Building a India and District Metric Map on the Superset Dashboard

Mar 2024



One of our client requirements wanted to see if it’s possible to show India’s District level information on the map. We took a bit of time to research about this and came up with a solution to make this possible on the superset dashboard.
Superset dashboard offers deck.gl polygon which uses deck.gl library which you can read about here. The way I approach this problem is to get the shape files for India and District level information so I had to do a lot of googling on this and finally came up with a couple of shape files which provide close to accurate borders on both state and district level. Which we started maintaining here needs a bit of structure but gives us what we want. So now I’ll walk you through the process of what we did. 

Step1:-  Get the Data

First get the data which has district and state level information. We started working with ATECF this time and they’re collecting data from Avni in different state and district parts of India. They wanted to show a couple of metrics on both levels. So we had the AVNI data which gives data at two different levels. 

Define spatial dimensions for county visualizations

In our database, we will first create the PostGIS extension that will allow us to manipulate geospatial data:

In order to visualize the data in Superset, we need to define each county’s spatial dimensions in either a GeoJSON, a Polyline, or a Geohash format. This can be done by determining the correlation between each GeoJSON and each county’s FIPS so that we are able to enrich our results table in Superset.

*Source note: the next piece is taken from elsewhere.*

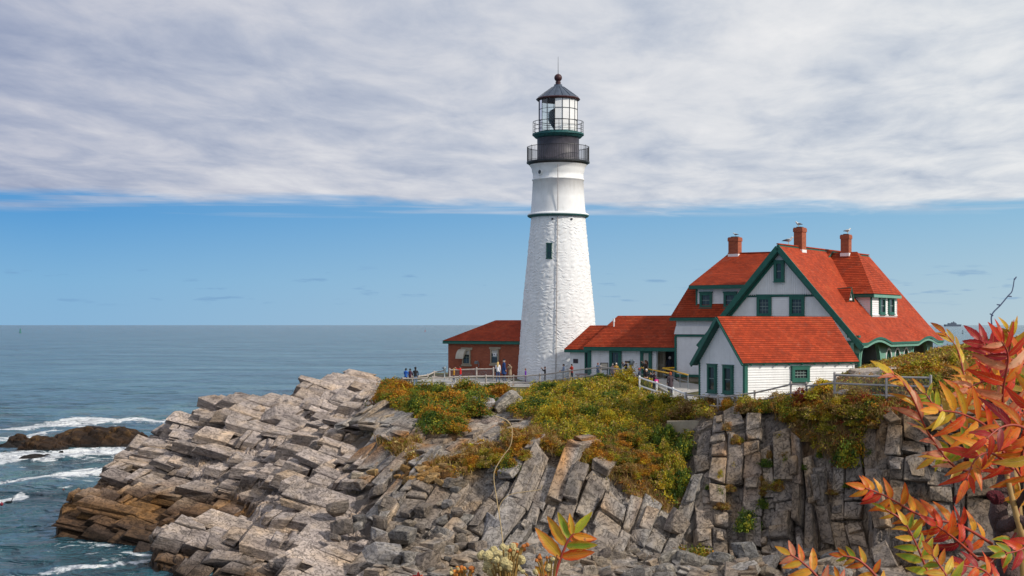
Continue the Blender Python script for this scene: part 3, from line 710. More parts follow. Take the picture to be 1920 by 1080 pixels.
def face_slabs(rng):
    """long slabs that lie in the face of the slope and of the cliff, side by side"""
    gx = np.arange(244, 2000, 12.); Yf = np.linspace(66, 118, 900); tab = []
    for px in gx:
        z = bh(np.full_like(Yf, px), Yf); tab.append(np.concatenate([[0], np.cumsum(np.hypot(np.diff(Yf), np.diff(z)))]))
    tab = np.array(tab)
    def pt(X, s_):
        Y = 80.
        for _ in range(7):
            px = 960 + F * X / Y; i = int(np.clip((px - gx[0]) / 12, 0, len(gx) - 1)); Y = .5 * Y + .5 * float(np.interp(s_, tab[i], Yf))
        return np.array([X, Y, float(bh(np.array([960 + F * X / Y]), np.array([Y]))[0])])
    out = []
    for reg, d1, WW, LL, HH, X0, X1, S1 in ((1, np.array([.40, .917]), (.55, 1.5), (1.3, 5.2), (.30, .60), -12, 13, 30), (2, np.array([.06, .998]), (.45, 1.25), (1.2, 4.4), (.35, .75), 8.5, 30, 26)):
        d2 = np.array([d1[1], -d1[0]]); c = X0 - 16. if reg else -S1 - 14.
        while c < (X1 + 14 if reg else 14):
            w_ = rng.uniform(*WW); t = (-8. if reg else X0 - 16) - rng.uniform(0, 4); lift = rng.normal(0, .12)
            while t < (S1 + 8 if reg else X1 + 18):
                L = rng.uniform(*LL); ch = d2 * (c + w_ / 2) + d1 * (t + L / 2); t += L
                if rng.random() < .25: lift = rng.normal(0, .16)
                if not (X0 - 1 < ch[0] < X1 + 1 and 0 < ch[1] < S1): continue
                o = pt(ch[0], ch[1]); px = 960 + F * o[0] / o[1]; py = HOR + (CAMZ - o[2]) * F / o[1]
                if o[2] < .2 or o[1] > (117 if reg == 0 else 100) or (reg == 0 and cave(px, py) > .45): continue
                ws = regions(o[None], np.array([px])); 
                if ws[reg][0] < .5 or px > 1965: continue
                if veg_mask(np.array([px]), np.array([py - 2]))[0] and rng.random() > .015: continue
                if rng.random() < .05: continue
                u, v = pt(ch[0] + d1[0] * .7, ch[1] + d1[1] * .7) - pt(ch[0] - d1[0] * .7, ch[1] - d1[1] * .7), pt(ch[0] + d2[0] * .7, ch[1] + d2[1] * .7) - pt(ch[0] - d2[0] * .7, ch[1] - d2[1] * .7)
                u /= np.linalg.norm(u); n_ = np.cross(u, v); n_ = n_ / np.linalg.norm(n_)
                if n_[2] < 0 and n_[1] > 0: n_ = -n_
                if n_[1] > .2: n_ = -n_
                v = np.cross(n_, u); Rt = np.stack([u, v, n_]); h = rng.uniform(*HH)
                # each slab leans a little out of the face, so its edges show
                a = rng.normal(0, .045, 3) + np.array([.10 if reg == 1 else .06, .05, 0]) * rng.uniform(-.5, 1.3)
                if reg == 0: a = rng.normal(0, .03, 3) + np.array([-.22 * rng.uniform(.5, 1.3), 0, 0])
                Rt = np.array(Matrix.Rotation(a[0], 3, Vector(u)) @ Matrix.Rotation(a[1], 3, Vector(v)) @ Matrix.Rotation(a[2], 3, Vector(n_))) @ Rt.T; Rt = Rt.T
                tp = o + u * (L / 2 if u[2] > 0 else -L / 2); tpx = 960 + F * tp[0] / tp[1]
                if 1300 < tpx < 1530 and HOR + (CAMZ - tp[2]) * F / tp[1] < 768: continue
                parts = [(0., L)]
                if rng.random() < (.6 if reg else .35) and L > 1.4:
                    k = rng.uniform(.25, .75) * L; parts = [(-L / 2 + k / 2, k), (k / 2, L - k)]
                for m_, Lp in parts:
                    half = np.array([Lp / 2, w_ / 2, h / 2]) * np.array([.992, .98, 1]); cn = BOXC * half + rng.normal(0, 1, (8, 3)) * np.minimum(half * (.17 if reg else .12), .17)
                    if rng.random() < .5: i = rng.integers(8); cn[i] *= (1 - np.array([rng.uniform(.05, .4), rng.uniform(0, .35), rng.uniform(0, .5)]))
                    cn[:, 0] += cn[:, 1] * (.38 if reg == 0 else .1)
                    cn = cn + np.array([m_, 0, lift + rng.normal(0, .05) - (.06 if reg else .20)]); q = chamfered(cn, .045 * rng.uniform(.5, 1.6)); W = q @ Rt + o; qq = q + rng.uniform(-9, 9, 3)
                    if rng.random() < (.42 if reg else .22) and Lp > .9:       # part of a higher layer left on top
                        hl = half * np.array([rng.uniform(.25, .7), rng.uniform(.45, .9), rng.uniform(.25, .5)]); c2 = BOXC * hl + rng.normal(0, 1, (8, 3)) * np.minimum(hl * .2, .14) + np.array([m_ + (half[0] - hl[0]) * rng.uniform(-.9, .9), (half[1] - hl[1]) * rng.uniform(-1, 1), lift - .04 + half[2] + hl[2] * .6]); q2 = chamfered(c2, .03); out.append((reg, q2 + rng.uniform(-9, 9, 3), q2 @ Rt + o, rng.random(), hl, .1))
                    out.append((reg, qq, W, rng.random(), half, .1))
            c += w_
    return out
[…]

Most of the time, geo datasets can be found in the form of shapefiles.

A shapefile is a vector data format used for storing data that references geographical objects. These files must be converted into a format that your database can read before it is stored and queried.

A shapefile is commonly downloaded as a single .zip file that, once unzipped, contains three mandatory files with the prefixes .shp, .dbf, and .shx:

  • .shp: Contains the geographical data, which includes points, lines, and polygons.
  • .dbf: Contains non-geographic features and attributes that describe the data.
  • .shx: Contains indices of the record sets in the .shp file for quicker lookups.

Create Extenstion postgis;

Next, we need to install GDAL, which is a library used to convert shapefiles to GeoJSON.

If you’re using a Mac, then you can install GDAL using Homebrew: 

Brew install gdal; 

We are now able to convert our India district shapefile 

india_district.shp into a .sql file for ingestion by Postgres:

In the terminal, type: 

ogr2ogr -nlt PROMOTE_TO_MULTI -f PGDump -t_srs "EPSG:4326" india_district.sql india_district.shp

This command will give you the sql dump file at your given path. Then you will have to upload this to your database which will give you something like this. 

As you can see here it gives me the coordinates for district and state level.

Step2:- Convert wkb_geometry to GeoJson data type

In this step we need to transform the wkb_geometry column from a geometry data type to a GeoJSON data type. So you’ll need to write a sql query for this which I’m mentioning here

CREATE TABLE state_jeojson AS (
SELECT st_nm, json_build_object(
'type', 'Polygon',
'geometry', ST_AsGeoJSON(ST_Transform((ST_DUMP(wkb_geometry)).geom::geometry(Polygon, 4326), 4326))::json)::text as geojson
FROM public.indian_states);

 

After this, Once this convert to geojson column then I have merged that with the ATECF data where the state and district columns are same and that gives us corresponding polygons we want.

Once the table is ready we do following things

  1. In superset we have deck.gl polygon and we select polygon column in our case which was
    state geojson column. Then next choose, Polygon Encoding as a JSON.
  2. Then we select the metric we want here I’m calculating number of Dams at state and district level.
  3. We’re using mapbox key to make it nice UI for the map.
  4. We need to enable javasrcipt tooltip generator to show the metric on the dashboard upon hovering
  5. Drill to detail option is available on the map so you can get more information about the particular area.

At the end this is how the dashboard looks like

This is how I’m showing district level information

State level Information

 

Challenges

  1. We need to fix the tooltip to show better information on the map.
  2. To show multiple metrics on the map. Right now I can only do it for one.
  3. Drill down is not possible on this map so we’re doing filtering on both the maps

We’re hoping to solve most of these problems in our next sprint which is happening on 31st to 6th in Bangalore.